3. Collapse of North Korea
Authoritarian dictators can repress their populations for decades, but now the regime of Kim Jong-il “is embarking on the most difficult challenge that such regimes face: succession,” according to a scenario by Bruce Bennett and Jennifer Lind, published in the fall issue of the journal International Security.
Yet “the transition from apparent stability to collapse can be swift.” A government collapse in North Korea “could unleash a series of catastrophes on the peninsula with potentially far-reaching regional and global effects.”
This could trigger a massive outflow of the nation’s 24 million people, many of whom are severely malnourished, across the border into South Korea. With the food shortages could come civil war.
Equally troubling, “North Korea’s weapons of mass destruction could find their way out of the country and onto the global black market.” As a result, the consequences of a “poorly planned response to a government collapse in North Korea are potentially calamitous.”
North Korea has 1.2 million active duty military troops. What’s more, China will likely send its forces to aid in humanitarian efforts, as well. “The specter of Chinese forces racing south while US and South Korean troops race north is terrifying given the experience of the Korean War, a climate of suspicion among the three countries, and the risk of escalation to the nuclear level.”
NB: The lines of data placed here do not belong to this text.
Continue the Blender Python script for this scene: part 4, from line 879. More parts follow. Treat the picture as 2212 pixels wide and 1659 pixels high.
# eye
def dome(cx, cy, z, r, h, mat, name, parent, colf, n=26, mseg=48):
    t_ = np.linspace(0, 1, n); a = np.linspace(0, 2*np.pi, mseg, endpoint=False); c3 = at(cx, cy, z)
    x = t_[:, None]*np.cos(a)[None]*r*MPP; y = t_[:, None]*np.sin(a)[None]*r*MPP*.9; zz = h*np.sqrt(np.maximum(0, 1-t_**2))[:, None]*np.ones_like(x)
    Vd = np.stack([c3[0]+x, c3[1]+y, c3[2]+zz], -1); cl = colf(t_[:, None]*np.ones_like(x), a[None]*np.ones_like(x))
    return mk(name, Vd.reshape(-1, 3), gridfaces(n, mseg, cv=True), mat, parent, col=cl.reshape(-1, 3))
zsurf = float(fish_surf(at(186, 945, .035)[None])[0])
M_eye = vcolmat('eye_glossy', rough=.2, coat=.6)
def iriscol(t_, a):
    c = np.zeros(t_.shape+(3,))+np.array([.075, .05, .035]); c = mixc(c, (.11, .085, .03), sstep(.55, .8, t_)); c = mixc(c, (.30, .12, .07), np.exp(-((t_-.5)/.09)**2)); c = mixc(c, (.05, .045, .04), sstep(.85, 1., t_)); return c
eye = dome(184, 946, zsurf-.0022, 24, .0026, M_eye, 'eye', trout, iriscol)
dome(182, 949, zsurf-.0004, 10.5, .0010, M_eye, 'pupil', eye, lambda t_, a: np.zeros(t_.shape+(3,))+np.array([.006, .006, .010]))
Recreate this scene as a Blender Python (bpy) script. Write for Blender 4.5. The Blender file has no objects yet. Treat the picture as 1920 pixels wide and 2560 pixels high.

Based on the most optimistic assumptions, according to the scenario, as many as 400,000 ground forces would be required to stabilize North Korea – more than the US commitments to Iraq and Afghanistan combined.
This would strain US forces, but the Pentagon noted in its 2010 Quadrennial Defense Review that the “instability or collapse of a WMD-armed state is among our most troubling concerns. Such an occurrence could lead to a rapid proliferation of WMD material, weapons, and technology, and could quickly become a global crisis posing a direct physical threat,” the scenario warns, “to the United States and all other nations.”